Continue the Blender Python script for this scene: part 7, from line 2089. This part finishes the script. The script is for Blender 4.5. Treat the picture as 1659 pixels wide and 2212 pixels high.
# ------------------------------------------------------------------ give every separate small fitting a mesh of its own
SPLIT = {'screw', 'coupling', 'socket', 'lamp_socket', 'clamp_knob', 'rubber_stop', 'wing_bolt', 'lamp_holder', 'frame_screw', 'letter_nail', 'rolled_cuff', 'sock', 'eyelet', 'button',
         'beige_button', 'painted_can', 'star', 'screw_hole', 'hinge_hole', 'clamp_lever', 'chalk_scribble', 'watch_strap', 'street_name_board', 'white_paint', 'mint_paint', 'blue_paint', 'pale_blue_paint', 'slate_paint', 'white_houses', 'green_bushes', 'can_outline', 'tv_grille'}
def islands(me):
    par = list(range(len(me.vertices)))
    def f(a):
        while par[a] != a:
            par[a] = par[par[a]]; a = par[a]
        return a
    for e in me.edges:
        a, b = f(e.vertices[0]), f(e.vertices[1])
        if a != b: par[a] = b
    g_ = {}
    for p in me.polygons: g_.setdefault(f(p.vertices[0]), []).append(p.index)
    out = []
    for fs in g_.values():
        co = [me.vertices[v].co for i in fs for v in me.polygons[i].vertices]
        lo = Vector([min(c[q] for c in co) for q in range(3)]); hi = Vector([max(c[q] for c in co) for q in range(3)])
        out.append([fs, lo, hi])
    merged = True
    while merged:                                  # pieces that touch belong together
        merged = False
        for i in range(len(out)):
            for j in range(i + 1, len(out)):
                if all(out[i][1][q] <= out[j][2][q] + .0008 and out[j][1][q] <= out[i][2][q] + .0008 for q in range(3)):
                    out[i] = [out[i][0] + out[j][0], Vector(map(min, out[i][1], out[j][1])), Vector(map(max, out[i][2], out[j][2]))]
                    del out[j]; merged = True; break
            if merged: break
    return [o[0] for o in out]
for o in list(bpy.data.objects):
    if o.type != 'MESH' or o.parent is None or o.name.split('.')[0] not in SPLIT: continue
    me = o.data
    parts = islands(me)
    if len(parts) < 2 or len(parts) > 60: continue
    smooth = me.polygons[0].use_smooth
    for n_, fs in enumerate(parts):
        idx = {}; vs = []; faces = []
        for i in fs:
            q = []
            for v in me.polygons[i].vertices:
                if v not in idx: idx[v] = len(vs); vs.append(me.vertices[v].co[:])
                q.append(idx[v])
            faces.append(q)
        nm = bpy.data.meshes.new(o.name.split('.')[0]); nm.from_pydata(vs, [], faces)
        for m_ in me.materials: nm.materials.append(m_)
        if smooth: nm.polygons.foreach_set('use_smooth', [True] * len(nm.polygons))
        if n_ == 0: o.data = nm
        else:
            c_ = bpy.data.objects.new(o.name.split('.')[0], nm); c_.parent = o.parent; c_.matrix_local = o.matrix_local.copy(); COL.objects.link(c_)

────────

▶ [REQUIRED TASK]
Extract each line of the material exactly as it stands.

▶ [OUTPUT FOR THIS TASK]
Continue the Blender Python script for this scene: part 7, from line 2089. This part finishes the script. The script is for Blender 4.5. Treat the picture as 1659 pixels wide and 2212 pixels high.
# ------------------------------------------------------------------ give every separate small fitting a mesh of its own
SPLIT = {'screw', 'coupling', 'socket', 'lamp_socket', 'clamp_knob', 'rubber_stop', 'wing_bolt', 'lamp_holder', 'frame_screw', 'letter_nail', 'rolled_cuff', 'sock', 'eyelet', 'button',
         'beige_button', 'painted_can', 'star', 'screw_hole', 'hinge_hole', 'clamp_lever', 'chalk_scribble', 'watch_strap', 'street_name_board', 'white_paint', 'mint_paint', 'blue_paint', 'pale_blue_paint', 'slate_paint', 'white_houses', 'green_bushes', 'can_outline', 'tv_grille'}
def islands(me):
    par = list(range(len(me.vertices)))
    def f(a):
        while par[a] != a:
            par[a] = par[par[a]]; a = par[a]
        return a
    for e in me.edges:
        a, b = f(e.vertices[0]), f(e.vertices[1])
        if a != b: par[a] = b
    g_ = {}
    for p in me.polygons: g_.setdefault(f(p.vertices[0]), []).append(p.index)
    out = []
    for fs in g_.values():
        co = [me.vertices[v].co for i in fs for v in me.polygons[i].vertices]
        lo = Vector([min(c[q] for c in co) for q in range(3)]); hi = Vector([max(c[q] for c in co) for q in range(3)])
        out.append([fs, lo, hi])
    merged = True
    while merged:                                  # pieces that touch belong together
        merged = False
        for i in range(len(out)):
            for j in range(i + 1, len(out)):
                if all(out[i][1][q] <= out[j][2][q] + .0008 and out[j][1][q] <= out[i][2][q] + .0008 for q in range(3)):
                    out[i] = [out[i][0] + out[j][0], Vector(map(min, out[i][1], out[j][1])), Vector(map(max, out[i][2], out[j][2]))]
                    del out[j]; merged = True; break
            if merged: break
    return [o[0] for o in out]
for o in list(bpy.data.objects):
    if o.type != 'MESH' or o.parent is None or o.name.split('.')[0] not in SPLIT: continue
    me = o.data
    parts = islands(me)
    if len(parts) < 2 or len(parts) > 60: continue
    smooth = me.polygons[0].use_smooth
    for n_, fs in enumerate(parts):
        idx = {}; vs = []; faces = []
        for i in fs:
            q = []
            for v in me.polygons[i].vertices:
                if v not in idx: idx[v] = len(vs); vs.append(me.vertices[v].co[:])
                q.append(idx[v])
            faces.append(q)
        nm = bpy.data.meshes.new(o.name.split('.')[0]); nm.from_pydata(vs, [], faces)
        for m_ in me.materials: nm.materials.append(m_)
        if smooth: nm.polygons.foreach_set('use_smooth', [True] * len(nm.polygons))
        if n_ == 0: o.data = nm
        else:
            c_ = bpy.data.objects.new(o.name.split('.')[0], nm); c_.parent = o.parent; c_.matrix_local = o.matrix_local.copy(); COL.objects.link(c_)